Lord knows I am rooting for the opposition forces in Syria to quickly prevail on their own and turn out to be as democratically inclined as we hope. But the chances of this best-of-all-possible outcomes is low. That’s because Syria is a lot like Iraq. Indeed, Syria is Iraq’s twin — a multisectarian, minority-ruled dictatorship that was held together by an iron fist under Baathist ideology. And, for me, the lesson of Iraq is quite simple: You can’t go from Saddam to Switzerland without getting stuck in Hobbes — a war of all against all — unless you have a well-armed external midwife, whom everyone on the ground both fears and trusts to manage the transition. In Iraq, that was America. The kind of low-cost, remote-control, U.S./NATO midwifery that ousted Qaddafi and gave birth to a new Libya is not likely to be repeated in Syria. Syria is harder. Syria is Iraq.
And Iraq was such a bitter experience for America that we prefer never to speak of it again. But Iraq is relevant here. The only reason Iraq has any chance for a decent outcome today is because America was on the ground with tens of thousands of troops to act as that well-armed midwife, reasonably trusted and certainly feared by all sides, to manage Iraq’s transition to more consensual politics. My gut tells me that Syria will require the same to have the same chance.
But because I absolutely would not advocate U.S. intervention on the ground in Syria or anywhere in the Arab world again — and the U.S. public would not support it — I find myself hoping my analysis is wrong and that Syrians will surprise us by finding their own way, with just arms and diplomatic assistance, to a better political future. I know columnists are supposed to pound the table and declaim what is necessary. But when you believe that what is necessary, an outside midwife for Syria, is impossible, you need to say so. I think those who have been advocating a more activist U.S. intervention in Syria — and excoriating President Obama for not leading that — are not being realistic about what it would take to create a decent outcome.
Why? In the Middle East, the alternative to bad is not always good. It can be worse. I am awed at the bravery of those Syrian rebels who started this uprising, peacefully, without any arms, against a regime that plays by what I call Hama Rules, which are no rules at all. The Assad regime deliberately killed demonstrators to turn this conflict into a sectarian struggle between the ruling minority Alawite sect, led by the Assad clan, and the country’s majority of Sunni Muslims. That’s why the opposite of the Assad dictatorship could be the breakup of Syria — as the Alawites retreat to their coastal redoubt — and a permanent civil war.
There are two things that could divert us from that outcome. One is the Iraq alternative, where America went in and decapitated the Saddam regime, occupied the country and forcibly changed it from a minority Sunni-led dictatorship to a majority Shiite-led democracy. Because of both U.S. incompetence and the nature of Iraq, this U.S. intervention triggered a civil war in which all the parties in Iraq — Sunnis, Shiites and Kurds — tested the new balance of power, inflicting enormous casualties on each other and leading, tragically, to ethnic cleansing that rearranged the country into more homogeneous blocks of Sunnis, Shiites and Kurds.

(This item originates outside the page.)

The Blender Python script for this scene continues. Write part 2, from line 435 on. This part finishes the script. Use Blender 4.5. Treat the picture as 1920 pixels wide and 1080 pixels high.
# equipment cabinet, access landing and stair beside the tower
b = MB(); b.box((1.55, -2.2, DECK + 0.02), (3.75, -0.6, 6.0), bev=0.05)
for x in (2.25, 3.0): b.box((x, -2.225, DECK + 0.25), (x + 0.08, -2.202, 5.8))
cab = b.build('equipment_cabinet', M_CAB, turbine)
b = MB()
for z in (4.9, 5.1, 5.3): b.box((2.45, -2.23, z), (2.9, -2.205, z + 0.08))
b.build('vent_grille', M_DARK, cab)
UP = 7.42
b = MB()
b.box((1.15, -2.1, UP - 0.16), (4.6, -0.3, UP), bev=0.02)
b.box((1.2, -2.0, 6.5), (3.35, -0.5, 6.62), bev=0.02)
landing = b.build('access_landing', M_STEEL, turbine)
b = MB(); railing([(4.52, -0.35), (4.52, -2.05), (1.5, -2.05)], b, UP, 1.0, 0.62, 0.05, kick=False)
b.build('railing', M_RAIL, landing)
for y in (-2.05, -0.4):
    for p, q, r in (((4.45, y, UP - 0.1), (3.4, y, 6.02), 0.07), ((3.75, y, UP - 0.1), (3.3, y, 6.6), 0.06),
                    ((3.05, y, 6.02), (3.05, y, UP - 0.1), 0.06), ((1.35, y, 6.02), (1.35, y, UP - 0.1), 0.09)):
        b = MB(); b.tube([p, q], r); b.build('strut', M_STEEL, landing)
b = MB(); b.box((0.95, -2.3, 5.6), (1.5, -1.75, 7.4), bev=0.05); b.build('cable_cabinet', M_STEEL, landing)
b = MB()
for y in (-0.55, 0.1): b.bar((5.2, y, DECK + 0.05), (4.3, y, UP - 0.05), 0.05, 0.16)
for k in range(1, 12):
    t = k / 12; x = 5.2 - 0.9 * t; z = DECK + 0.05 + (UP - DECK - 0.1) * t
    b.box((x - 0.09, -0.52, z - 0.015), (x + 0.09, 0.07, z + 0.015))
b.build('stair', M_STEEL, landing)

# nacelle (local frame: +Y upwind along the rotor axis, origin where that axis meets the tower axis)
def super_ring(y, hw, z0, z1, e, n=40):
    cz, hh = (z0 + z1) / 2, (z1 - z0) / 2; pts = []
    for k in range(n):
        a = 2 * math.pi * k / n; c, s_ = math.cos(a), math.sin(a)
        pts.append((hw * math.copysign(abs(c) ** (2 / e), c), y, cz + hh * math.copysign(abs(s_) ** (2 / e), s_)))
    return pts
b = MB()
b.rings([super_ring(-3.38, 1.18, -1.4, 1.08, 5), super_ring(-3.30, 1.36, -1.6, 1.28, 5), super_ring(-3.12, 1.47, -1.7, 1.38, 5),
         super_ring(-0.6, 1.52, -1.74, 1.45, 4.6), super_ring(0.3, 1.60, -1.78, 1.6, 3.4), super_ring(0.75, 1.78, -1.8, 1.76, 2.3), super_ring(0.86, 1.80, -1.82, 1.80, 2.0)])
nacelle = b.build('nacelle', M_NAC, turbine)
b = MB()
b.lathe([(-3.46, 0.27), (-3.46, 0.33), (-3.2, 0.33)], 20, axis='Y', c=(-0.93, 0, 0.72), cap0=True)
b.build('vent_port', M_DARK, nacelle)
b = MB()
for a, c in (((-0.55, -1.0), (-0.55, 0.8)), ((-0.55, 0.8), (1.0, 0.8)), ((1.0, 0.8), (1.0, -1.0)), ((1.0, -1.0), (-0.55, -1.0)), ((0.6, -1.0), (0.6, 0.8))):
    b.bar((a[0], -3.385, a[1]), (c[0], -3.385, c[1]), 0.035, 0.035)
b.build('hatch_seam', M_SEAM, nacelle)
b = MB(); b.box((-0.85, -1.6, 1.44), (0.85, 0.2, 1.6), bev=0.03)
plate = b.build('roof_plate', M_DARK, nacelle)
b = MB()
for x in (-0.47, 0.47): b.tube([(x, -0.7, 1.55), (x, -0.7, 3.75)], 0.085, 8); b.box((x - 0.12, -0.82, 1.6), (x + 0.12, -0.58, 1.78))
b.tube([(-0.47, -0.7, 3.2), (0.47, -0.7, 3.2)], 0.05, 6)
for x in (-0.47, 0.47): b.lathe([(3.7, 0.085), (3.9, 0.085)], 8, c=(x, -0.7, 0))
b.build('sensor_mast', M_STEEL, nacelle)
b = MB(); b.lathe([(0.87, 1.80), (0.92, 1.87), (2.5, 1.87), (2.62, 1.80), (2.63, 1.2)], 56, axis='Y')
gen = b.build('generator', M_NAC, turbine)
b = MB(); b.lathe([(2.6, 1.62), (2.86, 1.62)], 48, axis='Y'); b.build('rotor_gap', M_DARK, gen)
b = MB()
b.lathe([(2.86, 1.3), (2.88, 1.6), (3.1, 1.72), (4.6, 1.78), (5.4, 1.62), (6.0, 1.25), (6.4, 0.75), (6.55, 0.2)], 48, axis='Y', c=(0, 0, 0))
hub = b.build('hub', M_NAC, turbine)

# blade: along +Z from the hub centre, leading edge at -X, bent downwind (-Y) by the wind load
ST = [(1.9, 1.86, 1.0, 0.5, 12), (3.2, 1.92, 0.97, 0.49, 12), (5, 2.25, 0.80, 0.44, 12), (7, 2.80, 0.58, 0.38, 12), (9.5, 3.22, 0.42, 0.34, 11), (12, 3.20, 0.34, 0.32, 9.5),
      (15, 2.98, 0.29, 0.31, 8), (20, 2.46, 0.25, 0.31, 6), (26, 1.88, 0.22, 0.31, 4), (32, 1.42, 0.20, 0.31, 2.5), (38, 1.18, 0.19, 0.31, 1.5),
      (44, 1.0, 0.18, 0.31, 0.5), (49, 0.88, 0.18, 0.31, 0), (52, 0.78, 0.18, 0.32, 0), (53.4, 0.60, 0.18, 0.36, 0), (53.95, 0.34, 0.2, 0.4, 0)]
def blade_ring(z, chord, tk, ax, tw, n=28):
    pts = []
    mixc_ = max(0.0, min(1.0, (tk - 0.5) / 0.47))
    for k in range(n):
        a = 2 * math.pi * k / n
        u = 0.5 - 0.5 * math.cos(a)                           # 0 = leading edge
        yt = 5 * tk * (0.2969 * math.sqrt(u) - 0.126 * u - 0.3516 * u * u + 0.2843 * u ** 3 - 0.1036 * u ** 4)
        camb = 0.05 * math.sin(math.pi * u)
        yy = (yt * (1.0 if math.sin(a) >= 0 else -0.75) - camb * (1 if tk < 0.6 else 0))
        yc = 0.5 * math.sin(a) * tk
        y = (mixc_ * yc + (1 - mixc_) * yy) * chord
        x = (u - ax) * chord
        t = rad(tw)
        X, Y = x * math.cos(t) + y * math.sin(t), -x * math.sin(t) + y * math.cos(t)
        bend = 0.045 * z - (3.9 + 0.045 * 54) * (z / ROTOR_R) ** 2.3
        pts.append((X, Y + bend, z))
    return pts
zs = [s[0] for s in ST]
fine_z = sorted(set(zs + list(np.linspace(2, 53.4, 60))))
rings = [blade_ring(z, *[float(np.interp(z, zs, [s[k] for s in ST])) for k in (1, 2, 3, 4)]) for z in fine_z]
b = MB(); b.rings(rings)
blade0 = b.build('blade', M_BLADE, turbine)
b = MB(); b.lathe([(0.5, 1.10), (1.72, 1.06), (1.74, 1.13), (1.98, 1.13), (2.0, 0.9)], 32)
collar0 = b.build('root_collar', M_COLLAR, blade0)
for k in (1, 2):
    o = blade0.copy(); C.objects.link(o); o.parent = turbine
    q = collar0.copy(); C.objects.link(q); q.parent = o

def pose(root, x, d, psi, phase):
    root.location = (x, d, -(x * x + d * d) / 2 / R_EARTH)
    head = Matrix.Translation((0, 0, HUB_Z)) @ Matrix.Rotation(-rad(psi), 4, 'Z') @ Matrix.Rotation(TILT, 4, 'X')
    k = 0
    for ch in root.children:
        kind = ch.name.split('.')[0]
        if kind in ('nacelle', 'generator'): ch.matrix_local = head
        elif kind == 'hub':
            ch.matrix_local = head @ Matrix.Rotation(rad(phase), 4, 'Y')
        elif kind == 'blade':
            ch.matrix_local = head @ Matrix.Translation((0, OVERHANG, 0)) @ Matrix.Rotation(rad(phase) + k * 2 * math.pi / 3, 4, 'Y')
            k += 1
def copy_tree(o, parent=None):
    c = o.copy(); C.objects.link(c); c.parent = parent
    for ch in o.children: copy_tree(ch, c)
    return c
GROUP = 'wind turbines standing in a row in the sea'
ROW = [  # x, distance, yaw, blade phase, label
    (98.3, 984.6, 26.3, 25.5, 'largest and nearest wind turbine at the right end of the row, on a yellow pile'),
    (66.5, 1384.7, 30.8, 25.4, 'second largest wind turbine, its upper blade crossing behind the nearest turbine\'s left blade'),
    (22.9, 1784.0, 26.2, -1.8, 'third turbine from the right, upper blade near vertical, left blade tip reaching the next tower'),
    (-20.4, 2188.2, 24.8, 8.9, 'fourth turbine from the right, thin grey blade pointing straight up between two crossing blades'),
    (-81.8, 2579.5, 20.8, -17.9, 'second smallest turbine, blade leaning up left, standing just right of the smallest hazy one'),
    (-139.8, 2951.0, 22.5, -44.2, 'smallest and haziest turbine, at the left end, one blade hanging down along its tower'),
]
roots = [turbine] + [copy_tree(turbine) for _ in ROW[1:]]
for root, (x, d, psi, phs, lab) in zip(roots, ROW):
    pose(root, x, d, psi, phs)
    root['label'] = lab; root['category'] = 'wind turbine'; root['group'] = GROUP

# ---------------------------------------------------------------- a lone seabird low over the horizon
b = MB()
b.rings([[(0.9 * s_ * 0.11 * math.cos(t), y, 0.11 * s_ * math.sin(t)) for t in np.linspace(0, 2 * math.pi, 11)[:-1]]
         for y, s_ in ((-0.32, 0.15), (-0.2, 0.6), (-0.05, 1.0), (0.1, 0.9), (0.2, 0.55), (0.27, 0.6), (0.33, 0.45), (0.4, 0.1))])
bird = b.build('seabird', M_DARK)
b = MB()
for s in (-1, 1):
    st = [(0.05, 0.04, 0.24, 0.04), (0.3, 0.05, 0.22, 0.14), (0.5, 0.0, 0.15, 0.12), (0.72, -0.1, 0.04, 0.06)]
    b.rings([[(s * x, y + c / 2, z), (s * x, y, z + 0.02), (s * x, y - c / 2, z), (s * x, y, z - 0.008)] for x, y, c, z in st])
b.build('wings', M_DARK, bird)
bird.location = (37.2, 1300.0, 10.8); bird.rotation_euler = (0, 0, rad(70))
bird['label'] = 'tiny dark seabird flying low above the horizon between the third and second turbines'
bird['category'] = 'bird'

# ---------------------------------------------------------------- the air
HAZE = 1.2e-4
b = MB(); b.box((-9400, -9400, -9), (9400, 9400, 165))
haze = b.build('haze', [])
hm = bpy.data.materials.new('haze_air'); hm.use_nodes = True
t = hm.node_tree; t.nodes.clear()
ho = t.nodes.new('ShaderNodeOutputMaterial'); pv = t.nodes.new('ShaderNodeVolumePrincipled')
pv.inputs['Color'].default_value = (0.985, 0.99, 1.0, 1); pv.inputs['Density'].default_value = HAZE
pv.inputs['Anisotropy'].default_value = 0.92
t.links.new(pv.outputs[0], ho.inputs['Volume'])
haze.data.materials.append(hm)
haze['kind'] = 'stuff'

But the U.S. presence in Iraq contained that civil war and ethnic cleansing from spreading to neighboring states. And once that civil war burned itself out — and all sides were exhausted and more separated — the U.S. successfully brokered a new constitution and power-sharing deal in Iraq, with the Shiites enjoying majority rule, the Sunnis out of power but not powerless, and the Kurds securing semi-autonomy. The cost of this transition in lives and money was huge, and even today Iraq is not a stable or healthy democracy. But it has a chance, and it’s now up to Iraqis.
Since it is highly unlikely that an armed, feared and trusted midwife will dare enter the fray in Syria, the rebels on the ground there will have to do it themselves. Given Syria’s fractured society, that will not be easy — unless there is a surprise. A surprise would be the disparate Syrian opposition groups congealing into a united political front — maybe with the help of U.S., Turkish and Saudi intelligence officers on the ground — and this new front reaching out to moderate Alawites and Christians who supported the Assads out of fear and agreeing to build a new order together that protects majority and minority rights. It would be wonderful to see the tyrannical Assad- Russia-Iran-Hezbollah axis replaced by a democratizing Syria, not a chaotic Syria.
But color me dubious. The 20 percent of Syrians who are pro-Assad Alawites or Christians will be terrified of the new Sunni Muslim majority, with its Muslim Brotherhood component, and this Sunni Muslim majority has suffered such brutality from this regime that reconciliation will be difficult, especially with each passing day of bloodshed. Without an external midwife or a Syrian Mandela, the fires of conflict could burn for a long time. I hope I am surprised.